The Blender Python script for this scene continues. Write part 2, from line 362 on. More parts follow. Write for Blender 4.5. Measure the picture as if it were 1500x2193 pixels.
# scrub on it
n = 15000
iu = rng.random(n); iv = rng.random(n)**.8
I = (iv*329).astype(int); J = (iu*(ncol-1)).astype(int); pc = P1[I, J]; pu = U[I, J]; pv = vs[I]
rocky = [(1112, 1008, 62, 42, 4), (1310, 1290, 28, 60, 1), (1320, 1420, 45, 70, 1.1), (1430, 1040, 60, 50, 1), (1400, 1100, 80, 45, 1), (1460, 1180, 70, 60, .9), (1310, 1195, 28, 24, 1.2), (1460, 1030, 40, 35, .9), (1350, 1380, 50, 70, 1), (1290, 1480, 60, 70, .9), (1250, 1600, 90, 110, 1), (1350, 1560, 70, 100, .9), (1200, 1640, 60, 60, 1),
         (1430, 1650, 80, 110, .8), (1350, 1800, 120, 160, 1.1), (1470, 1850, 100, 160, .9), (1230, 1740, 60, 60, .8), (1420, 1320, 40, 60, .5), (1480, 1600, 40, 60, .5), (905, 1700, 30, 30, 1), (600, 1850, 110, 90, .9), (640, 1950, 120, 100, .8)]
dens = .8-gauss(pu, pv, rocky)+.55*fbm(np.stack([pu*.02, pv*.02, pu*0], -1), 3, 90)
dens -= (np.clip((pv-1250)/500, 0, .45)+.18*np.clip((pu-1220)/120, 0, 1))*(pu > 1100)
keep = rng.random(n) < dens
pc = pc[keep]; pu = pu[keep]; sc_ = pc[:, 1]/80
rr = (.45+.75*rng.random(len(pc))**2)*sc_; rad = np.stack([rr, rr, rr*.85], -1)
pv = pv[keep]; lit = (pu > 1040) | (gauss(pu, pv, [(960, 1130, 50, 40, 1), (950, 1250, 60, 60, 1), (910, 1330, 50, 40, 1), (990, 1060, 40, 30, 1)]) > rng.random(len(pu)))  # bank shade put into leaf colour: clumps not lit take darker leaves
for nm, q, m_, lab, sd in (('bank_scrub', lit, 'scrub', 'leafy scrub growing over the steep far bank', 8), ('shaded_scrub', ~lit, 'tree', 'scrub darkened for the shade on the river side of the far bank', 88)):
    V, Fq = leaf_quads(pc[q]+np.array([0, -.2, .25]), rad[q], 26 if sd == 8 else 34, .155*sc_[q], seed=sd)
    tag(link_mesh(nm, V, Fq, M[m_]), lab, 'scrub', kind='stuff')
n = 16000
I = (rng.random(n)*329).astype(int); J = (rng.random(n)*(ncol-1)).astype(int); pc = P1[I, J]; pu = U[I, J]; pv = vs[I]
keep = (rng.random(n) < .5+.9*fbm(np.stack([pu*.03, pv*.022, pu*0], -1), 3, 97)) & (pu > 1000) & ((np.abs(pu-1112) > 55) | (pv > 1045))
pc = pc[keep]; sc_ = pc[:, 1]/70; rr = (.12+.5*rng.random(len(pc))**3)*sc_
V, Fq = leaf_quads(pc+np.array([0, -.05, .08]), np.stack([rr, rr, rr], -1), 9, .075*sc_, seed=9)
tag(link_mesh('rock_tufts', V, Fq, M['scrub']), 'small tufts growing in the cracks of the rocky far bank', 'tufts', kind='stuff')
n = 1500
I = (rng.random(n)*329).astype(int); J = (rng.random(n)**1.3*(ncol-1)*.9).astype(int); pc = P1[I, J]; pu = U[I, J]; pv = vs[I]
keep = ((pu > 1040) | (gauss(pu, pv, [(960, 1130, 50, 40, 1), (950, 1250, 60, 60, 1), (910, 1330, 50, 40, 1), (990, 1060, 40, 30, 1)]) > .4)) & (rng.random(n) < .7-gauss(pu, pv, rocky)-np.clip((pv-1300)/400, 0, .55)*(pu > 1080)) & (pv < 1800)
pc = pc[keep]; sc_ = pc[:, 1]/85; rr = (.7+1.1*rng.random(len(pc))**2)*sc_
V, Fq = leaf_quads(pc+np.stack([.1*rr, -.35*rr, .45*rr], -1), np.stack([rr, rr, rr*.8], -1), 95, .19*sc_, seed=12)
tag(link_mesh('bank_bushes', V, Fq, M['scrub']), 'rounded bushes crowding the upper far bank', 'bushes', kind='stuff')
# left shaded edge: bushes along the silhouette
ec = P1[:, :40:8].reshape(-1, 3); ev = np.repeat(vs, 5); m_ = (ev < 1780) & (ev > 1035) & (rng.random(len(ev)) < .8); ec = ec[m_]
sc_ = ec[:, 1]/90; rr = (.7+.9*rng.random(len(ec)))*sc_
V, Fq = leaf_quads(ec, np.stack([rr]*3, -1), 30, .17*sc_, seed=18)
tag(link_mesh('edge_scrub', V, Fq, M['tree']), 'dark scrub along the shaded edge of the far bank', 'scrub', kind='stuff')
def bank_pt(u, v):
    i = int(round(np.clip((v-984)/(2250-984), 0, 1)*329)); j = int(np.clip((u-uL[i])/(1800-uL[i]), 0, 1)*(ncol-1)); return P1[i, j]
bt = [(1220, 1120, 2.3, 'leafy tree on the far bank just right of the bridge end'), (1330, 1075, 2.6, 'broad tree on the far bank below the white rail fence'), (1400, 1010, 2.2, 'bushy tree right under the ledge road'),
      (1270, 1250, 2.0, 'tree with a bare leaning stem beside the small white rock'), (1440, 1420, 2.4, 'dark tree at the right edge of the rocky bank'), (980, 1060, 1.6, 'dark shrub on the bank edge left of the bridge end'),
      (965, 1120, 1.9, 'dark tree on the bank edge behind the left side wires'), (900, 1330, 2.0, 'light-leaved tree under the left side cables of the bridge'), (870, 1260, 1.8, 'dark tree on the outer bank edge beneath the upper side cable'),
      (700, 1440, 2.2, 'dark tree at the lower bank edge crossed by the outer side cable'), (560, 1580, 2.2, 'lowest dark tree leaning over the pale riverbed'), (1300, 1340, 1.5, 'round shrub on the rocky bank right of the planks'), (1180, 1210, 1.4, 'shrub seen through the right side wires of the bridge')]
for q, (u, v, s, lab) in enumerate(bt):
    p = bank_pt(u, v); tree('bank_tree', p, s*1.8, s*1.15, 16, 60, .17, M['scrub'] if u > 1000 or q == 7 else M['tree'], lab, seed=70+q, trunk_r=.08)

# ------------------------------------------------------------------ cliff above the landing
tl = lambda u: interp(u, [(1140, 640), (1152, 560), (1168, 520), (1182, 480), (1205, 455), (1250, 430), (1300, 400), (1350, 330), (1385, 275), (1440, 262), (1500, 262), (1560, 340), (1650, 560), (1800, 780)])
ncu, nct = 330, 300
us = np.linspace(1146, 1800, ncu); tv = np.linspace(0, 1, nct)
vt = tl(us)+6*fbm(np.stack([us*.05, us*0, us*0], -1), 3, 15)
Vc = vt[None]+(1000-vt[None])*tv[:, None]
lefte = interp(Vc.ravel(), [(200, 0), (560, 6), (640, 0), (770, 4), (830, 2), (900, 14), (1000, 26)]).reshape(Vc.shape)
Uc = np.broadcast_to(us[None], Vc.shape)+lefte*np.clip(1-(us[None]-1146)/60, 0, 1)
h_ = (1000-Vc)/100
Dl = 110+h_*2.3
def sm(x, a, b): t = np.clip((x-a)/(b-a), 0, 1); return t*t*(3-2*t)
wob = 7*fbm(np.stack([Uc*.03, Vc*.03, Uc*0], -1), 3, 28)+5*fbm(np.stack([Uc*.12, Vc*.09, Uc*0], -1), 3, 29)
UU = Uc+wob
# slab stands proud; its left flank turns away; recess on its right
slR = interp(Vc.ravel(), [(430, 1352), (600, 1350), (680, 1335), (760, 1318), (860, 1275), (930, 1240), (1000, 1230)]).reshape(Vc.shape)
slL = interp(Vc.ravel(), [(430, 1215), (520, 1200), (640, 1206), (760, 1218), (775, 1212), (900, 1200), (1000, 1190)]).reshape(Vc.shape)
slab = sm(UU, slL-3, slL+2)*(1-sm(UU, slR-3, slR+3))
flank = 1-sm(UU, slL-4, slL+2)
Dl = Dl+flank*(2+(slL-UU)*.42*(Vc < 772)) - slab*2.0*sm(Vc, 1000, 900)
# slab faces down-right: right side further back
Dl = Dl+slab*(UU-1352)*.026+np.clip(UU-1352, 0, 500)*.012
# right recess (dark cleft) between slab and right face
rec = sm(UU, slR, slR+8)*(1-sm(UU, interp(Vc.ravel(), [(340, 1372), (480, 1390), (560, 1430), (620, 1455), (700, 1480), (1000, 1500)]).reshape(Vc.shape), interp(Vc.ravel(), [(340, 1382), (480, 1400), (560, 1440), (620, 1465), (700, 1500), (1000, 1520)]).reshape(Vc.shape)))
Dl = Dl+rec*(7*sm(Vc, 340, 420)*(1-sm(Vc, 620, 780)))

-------

• THE EXERCISE
Within the listing above, extract exactly the lines from the line with "for nm, q, m_, lab, sd" to the line with "V, Fq = leaf_quads(pc[q]+np.array([0, -.2, .25]), rad[q], 26", the two named lines included, and no others.

• WRITTEN RESPONSE
for nm, q, m_, lab, sd in (('bank_scrub', lit, 'scrub', 'leafy scrub growing over the steep far bank', 8), ('shaded_scrub', ~lit, 'tree', 'scrub darkened for the shade on the river side of the far bank', 88)):
    V, Fq = leaf_quads(pc[q]+np.array([0, -.2, .25]), rad[q], 26 if sd == 8 else 34, .155*sc_[q], seed=sd)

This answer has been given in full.